Constraints on Dirac-Born-Infeld type dark energy models from varying alpha

TL;DR

This paper investigates how Dirac-Born-Infeld dark energy models affect the fine structure constant alpha, using observational data to constrain model parameters and distinguish between different string-inspired theories.

Contribution

It provides the first detailed constraints on DBI dark energy models from varying alpha measurements, highlighting which models are compatible with observations.

Findings

Exponential and inverse power-law potentials are ruled out with string-motivated scales.

Rolling massive scalar potential aligns with observational constraints.

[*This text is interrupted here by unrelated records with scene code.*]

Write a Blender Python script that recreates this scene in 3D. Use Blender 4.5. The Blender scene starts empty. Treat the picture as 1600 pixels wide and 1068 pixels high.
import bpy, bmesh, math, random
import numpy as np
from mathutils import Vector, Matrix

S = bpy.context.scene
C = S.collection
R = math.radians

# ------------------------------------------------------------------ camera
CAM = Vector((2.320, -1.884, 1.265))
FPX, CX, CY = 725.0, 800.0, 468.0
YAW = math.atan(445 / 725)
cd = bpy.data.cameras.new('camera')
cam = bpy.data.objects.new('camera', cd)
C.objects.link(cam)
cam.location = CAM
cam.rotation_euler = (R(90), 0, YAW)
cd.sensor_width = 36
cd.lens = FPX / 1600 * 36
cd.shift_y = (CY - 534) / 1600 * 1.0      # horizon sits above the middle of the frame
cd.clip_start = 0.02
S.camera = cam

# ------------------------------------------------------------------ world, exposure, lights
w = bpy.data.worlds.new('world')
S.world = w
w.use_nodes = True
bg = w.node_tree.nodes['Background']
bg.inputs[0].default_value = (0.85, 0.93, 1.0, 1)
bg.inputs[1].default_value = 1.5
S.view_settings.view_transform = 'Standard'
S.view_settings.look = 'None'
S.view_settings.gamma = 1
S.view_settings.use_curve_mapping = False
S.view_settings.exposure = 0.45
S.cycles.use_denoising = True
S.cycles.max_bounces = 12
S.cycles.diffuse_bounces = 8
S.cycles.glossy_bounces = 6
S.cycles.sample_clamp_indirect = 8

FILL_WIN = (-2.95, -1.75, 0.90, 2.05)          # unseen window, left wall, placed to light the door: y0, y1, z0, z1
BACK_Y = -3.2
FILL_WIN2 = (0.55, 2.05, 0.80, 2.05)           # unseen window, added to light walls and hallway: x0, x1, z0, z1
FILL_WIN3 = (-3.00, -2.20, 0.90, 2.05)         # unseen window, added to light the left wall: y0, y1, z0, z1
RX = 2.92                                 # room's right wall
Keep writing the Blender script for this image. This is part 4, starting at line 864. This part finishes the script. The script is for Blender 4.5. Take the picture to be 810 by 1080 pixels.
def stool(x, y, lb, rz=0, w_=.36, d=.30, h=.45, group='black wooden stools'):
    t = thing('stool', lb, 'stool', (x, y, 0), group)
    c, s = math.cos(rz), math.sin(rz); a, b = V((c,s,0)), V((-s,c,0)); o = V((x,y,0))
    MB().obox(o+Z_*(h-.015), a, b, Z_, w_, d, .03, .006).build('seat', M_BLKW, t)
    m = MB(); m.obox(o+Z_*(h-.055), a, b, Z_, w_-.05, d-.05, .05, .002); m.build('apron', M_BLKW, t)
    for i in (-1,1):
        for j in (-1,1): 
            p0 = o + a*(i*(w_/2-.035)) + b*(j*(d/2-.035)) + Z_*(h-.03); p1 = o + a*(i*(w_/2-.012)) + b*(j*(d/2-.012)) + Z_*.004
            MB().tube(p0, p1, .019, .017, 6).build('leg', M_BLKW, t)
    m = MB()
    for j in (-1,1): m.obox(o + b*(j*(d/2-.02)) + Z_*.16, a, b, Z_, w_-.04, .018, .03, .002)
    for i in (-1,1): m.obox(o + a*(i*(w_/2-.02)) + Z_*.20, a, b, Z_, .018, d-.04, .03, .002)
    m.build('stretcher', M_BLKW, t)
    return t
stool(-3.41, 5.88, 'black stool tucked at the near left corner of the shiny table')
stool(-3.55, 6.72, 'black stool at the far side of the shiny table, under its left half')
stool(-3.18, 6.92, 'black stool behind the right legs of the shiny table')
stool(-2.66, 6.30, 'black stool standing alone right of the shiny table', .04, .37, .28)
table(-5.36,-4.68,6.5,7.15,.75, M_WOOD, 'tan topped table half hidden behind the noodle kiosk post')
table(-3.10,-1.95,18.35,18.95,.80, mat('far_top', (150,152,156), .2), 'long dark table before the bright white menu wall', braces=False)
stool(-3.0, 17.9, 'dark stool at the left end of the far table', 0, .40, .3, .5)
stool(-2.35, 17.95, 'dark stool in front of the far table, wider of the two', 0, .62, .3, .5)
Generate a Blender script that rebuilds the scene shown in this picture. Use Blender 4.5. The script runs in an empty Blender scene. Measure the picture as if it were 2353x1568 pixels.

Varying alpha effectively discriminates among string-inspired dark energy models.

Abstract

We study the variation of the effective fine structure constant alpha for Dirac-Born-Infeld (DBI) type dark energy models. The DBI action based on string theory naturally gives rise to a coupling between gauge fields and a scalar field responsible for accelerated expansion of the universe. This leads to the change of alpha due to a dynamical evolution of the scalar field, which can be compatible with the recently observed cosmological data around the redshift $\tilde{z} \lesssim 3$. We place constraints on several different DBI models including exponential, inverse power-law and rolling massive scalar potentials. We find that these models can satisfy the varying alpha constraint provided that mass scales of the potentials are fine-tuned. When we adopt the mass scales which are motivated by string theory, both exponential and inverse power-law potentials give unacceptably large change of alpha, thus ruled out from observations. On the other hand the rolling massive scalar potential is compatible with the observationally allowed variation of alpha. Therefore the information of varying alpha provides a powerful way to distinguish between a number of string-inspired DBI dark energy models.